The UK is currently seeing 40C weather, a bad heatwave is taking over mainland Europe, and a drought in Italy and California is impacting planting and harvests so I think it's a necessary cost; it reminds me of when I was Marshaling at Pike's Peak in 2017 it was like a melancholy swan-song farewell to the dinosaur era: the EV bike (developed by the kids from Ohio State in partnership with Honda and Harley Davidson) set a record and the following year VW would come and dominate the Mountain record in the IDR.

It's funny, I foresaw about 75% of the things that have happened, but it's still sad as a 90s kid who started to turn wrenches at 11 to see how systematically worse the Auto Industry has gotten to keep up with the times, in my lifetime as most late millennials and Gen Z couldn't care less about car culture and prefer to live in cities and use drive apps like lyft/uber than own their own and learn all the lessons that come with car ownership that I think vastly transfer to real life. Most can't afford it either, so the realities are starker than just not owning a beater and learning how to ad-hoc problems solve and work around problems.


> It's funny, I foresaw about 75% of the things that have happened, but it's still sad as a 90s kid who started to turn wrenches at 11 to see how systematically worse the Auto Industry has gotten to keep up with the times, in my lifetime as most late millennials and Gen Z couldn't care less about car culture and prefer to live in cities and use drive apps like lyft/uber than own their own and learn all the lessons that come with car ownership that I think vastly transfer to real life.

As one of these millennials that moved to a city and sold their car, I think it's for the best. I still love cars for their technical aspects and engineering, but car companies have lost me. I agree with everything you said.

Cars suck now, and car companies suck. The more I learn about cars, and how we've been pigeon-holed into depending on them, and the cost they put on society (dollars, climate, social interaction, etc), the more I despise them.

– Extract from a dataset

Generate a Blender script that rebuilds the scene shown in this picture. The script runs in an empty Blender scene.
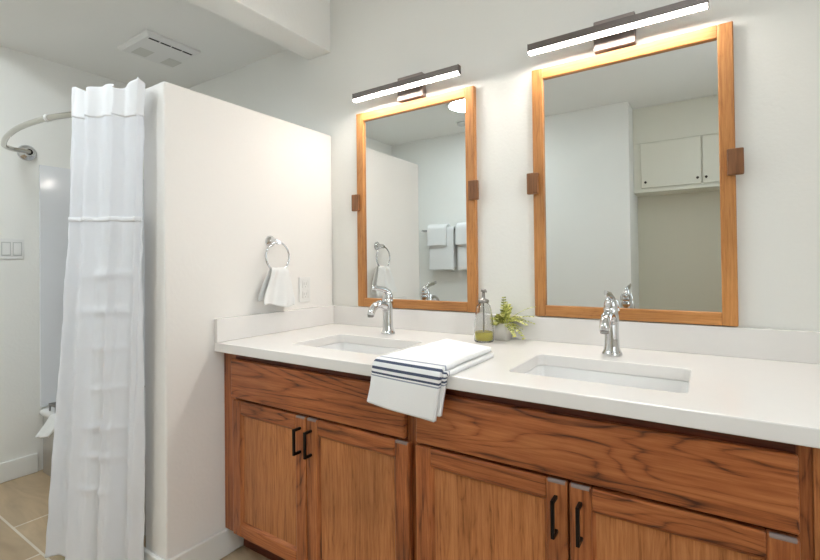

I feel betrayed. We went all in on cars for so long, and for what cost? They've nearly monopolized personal transport in North America, and culturally stigmatized the options that once were. I could list all the negatives, but I've seen them discussed on here many times.

I learned a lot about cars growing up, and was once fully involved with car culture. But now my relationship with them is more parasitic. Cars kill, cars make people poor, and they negatively impact our social interactions. I don't think millennials, Gen Z, or any other future generations should worship the car like generations past. The amount of harm is not worth it. They should understand transportation, but certainly do so with an open mind while learning about alternatives to cars.


If it doesn't come with source, full schematics that you can share with anyone who you want to work on it, and the ability to change any keys or secrets in the hardware, then you didn't sell it, and any implication that you did is fraud.


The YouTube channel "Upper Echelon Gaming" which typically covers gaming and shady things in the gaming sector, did a video a few days ago about "microtransactions" and in-app-purchases coming to the automobile sector:

https://www.youtube.com/watch?v=64eEcz5dj1s


I've decided I'm going to just keep running my '99 Honda till either it dies or I do.


I had the same attitude about my '92 Rover. Alas, some jackass cut its catalytic converters loose a few days before I was due to move, and I could not take it with me.